Having continuous decrease in inertia and being sensitive to load/generation variation are considered crucial challenging problems for modern power grids. The main cause of these problems is the increased penetration capacities of renewables. An unbalanced load with generation power largely affects grids’ frequency and voltage profiles. Load frequency control (LFC) mechanisms are extensively presented to solve these problems. In the literature, LFC methods are still lacking in dealing with system uncertainty, parameter variation, structure changes, and/or disturbance rejection.
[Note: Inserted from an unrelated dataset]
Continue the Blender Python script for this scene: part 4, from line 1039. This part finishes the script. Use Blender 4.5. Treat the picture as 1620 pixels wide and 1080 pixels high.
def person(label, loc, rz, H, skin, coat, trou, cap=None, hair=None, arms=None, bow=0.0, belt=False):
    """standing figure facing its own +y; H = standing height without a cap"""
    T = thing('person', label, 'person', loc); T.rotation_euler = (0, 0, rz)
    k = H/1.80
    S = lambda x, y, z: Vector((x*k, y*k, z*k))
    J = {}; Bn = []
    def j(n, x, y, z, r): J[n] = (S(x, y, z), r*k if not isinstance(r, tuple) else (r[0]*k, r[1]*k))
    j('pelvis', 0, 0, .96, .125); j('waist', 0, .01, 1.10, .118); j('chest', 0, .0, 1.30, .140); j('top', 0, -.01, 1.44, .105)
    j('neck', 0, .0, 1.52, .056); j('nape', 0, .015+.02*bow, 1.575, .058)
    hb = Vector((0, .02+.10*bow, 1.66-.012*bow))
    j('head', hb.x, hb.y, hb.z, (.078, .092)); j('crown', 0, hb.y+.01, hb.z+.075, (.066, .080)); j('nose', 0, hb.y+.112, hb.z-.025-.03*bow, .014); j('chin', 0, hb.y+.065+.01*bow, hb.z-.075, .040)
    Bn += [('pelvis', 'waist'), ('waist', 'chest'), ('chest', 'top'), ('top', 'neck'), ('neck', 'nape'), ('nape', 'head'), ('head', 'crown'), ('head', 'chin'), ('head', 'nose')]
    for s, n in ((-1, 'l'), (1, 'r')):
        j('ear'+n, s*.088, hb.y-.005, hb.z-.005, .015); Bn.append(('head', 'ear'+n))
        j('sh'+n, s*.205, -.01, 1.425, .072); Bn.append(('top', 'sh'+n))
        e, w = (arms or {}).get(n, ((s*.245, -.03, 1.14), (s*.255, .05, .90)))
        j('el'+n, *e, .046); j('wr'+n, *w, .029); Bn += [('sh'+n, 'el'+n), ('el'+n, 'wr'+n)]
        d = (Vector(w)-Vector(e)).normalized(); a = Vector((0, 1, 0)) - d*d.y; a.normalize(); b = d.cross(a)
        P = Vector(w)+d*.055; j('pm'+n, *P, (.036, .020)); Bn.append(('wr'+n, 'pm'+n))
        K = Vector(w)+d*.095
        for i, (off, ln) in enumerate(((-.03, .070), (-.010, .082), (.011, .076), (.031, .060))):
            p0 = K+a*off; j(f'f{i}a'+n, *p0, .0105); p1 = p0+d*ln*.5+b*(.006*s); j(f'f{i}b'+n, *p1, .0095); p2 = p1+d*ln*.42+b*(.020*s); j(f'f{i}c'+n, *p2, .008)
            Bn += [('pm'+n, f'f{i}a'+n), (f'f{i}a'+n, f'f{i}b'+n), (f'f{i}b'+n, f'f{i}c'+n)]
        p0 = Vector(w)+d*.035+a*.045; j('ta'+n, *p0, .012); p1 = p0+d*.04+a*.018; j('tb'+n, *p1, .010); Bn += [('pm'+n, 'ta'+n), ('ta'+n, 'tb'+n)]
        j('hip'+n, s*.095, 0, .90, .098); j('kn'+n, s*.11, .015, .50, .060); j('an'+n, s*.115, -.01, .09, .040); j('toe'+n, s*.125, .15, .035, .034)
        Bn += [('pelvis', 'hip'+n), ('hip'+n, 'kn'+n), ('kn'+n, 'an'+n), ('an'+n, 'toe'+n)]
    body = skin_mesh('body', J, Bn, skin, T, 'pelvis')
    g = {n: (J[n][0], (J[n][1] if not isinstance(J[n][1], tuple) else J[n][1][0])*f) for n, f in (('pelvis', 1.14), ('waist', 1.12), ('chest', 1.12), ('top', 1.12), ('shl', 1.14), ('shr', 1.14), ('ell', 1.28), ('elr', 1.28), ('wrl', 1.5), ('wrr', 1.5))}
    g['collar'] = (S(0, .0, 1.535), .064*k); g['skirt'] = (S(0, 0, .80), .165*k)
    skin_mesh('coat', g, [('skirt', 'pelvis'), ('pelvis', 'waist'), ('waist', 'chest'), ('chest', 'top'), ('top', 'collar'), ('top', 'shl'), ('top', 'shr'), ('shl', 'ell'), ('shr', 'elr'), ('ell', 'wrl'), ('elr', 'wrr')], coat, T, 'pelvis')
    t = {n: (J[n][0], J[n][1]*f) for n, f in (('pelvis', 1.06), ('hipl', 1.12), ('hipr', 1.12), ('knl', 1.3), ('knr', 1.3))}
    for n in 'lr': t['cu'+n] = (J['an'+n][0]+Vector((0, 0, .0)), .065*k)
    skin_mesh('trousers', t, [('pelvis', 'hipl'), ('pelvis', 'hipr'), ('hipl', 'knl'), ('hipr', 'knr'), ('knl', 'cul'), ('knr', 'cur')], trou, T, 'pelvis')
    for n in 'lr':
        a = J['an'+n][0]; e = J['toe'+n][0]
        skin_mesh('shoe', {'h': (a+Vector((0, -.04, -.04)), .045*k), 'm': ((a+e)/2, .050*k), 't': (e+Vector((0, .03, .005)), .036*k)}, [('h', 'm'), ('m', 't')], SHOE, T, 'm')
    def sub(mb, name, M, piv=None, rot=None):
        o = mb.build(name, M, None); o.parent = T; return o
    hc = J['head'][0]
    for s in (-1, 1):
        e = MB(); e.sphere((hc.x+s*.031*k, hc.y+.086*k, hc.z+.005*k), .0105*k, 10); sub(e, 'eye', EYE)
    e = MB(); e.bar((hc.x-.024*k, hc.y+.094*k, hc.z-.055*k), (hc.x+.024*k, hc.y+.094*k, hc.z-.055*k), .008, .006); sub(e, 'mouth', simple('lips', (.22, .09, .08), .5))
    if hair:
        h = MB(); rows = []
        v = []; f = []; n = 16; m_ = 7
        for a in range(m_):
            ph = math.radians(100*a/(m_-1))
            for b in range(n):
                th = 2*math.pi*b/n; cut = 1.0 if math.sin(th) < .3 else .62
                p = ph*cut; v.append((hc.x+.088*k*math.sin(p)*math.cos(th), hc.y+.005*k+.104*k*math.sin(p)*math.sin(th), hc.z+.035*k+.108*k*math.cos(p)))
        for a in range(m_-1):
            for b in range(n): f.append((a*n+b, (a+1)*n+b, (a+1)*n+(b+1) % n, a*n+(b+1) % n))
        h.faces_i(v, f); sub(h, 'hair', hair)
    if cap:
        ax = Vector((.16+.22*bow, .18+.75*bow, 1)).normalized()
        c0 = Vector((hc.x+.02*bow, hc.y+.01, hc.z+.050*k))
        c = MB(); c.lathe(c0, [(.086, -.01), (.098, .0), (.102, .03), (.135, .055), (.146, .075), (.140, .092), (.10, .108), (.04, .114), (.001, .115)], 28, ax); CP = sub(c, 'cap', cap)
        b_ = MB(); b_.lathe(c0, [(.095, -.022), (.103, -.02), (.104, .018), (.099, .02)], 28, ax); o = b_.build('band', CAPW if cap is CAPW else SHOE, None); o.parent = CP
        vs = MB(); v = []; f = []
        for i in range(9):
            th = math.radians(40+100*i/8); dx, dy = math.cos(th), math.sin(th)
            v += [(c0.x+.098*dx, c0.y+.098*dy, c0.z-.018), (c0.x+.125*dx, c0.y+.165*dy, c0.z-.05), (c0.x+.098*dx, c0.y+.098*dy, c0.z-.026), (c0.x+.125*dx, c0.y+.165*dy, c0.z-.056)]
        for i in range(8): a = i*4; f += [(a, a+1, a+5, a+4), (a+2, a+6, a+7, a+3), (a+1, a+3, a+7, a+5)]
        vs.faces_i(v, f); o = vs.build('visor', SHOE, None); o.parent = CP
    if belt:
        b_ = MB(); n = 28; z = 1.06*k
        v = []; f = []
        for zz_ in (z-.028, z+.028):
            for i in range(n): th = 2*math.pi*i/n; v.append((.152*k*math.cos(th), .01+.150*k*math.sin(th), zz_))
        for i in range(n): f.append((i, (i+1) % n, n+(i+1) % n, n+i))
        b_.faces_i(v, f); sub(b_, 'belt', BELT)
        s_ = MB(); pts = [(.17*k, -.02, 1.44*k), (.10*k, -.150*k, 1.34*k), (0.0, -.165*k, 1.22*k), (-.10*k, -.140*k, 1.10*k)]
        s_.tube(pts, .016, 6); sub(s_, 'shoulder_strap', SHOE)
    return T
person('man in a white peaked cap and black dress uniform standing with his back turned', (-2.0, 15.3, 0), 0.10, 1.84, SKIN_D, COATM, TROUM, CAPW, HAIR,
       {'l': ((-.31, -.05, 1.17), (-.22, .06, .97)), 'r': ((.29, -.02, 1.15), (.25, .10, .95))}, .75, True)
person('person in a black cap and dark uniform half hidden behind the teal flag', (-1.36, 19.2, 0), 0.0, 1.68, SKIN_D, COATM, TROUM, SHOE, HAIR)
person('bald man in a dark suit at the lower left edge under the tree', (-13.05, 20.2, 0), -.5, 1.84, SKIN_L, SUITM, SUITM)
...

Therefore, this paper proposes an improved LFC methodology using the hybrid one plus proportional integral double-integral derivative (1+PII2D) cascaded with fractional order proportional-integral-derivative (FOPID), namely, the proposed 1+PII2D/FOPID controller. The contribution of superconducting magnetic energy storage devices (SMES) is considered in the proposed design, also considering hybrid high-voltage DC and AC transmission lines (hybrid HVDC/HVAC). An optimized design of proposed 1+PII2D/FOPID controller is proposed using a new application of the recently presented powerful artificial rabbits optimizers (ARO) algorithm. Various performance comparisons, system changes, parameter uncertainties, and load/generation profiles and changes are considered in the proposed case study. The results proved superior regulation of frequency using proposed 1+PII2D/FOPID control and the ARO optimum parameters.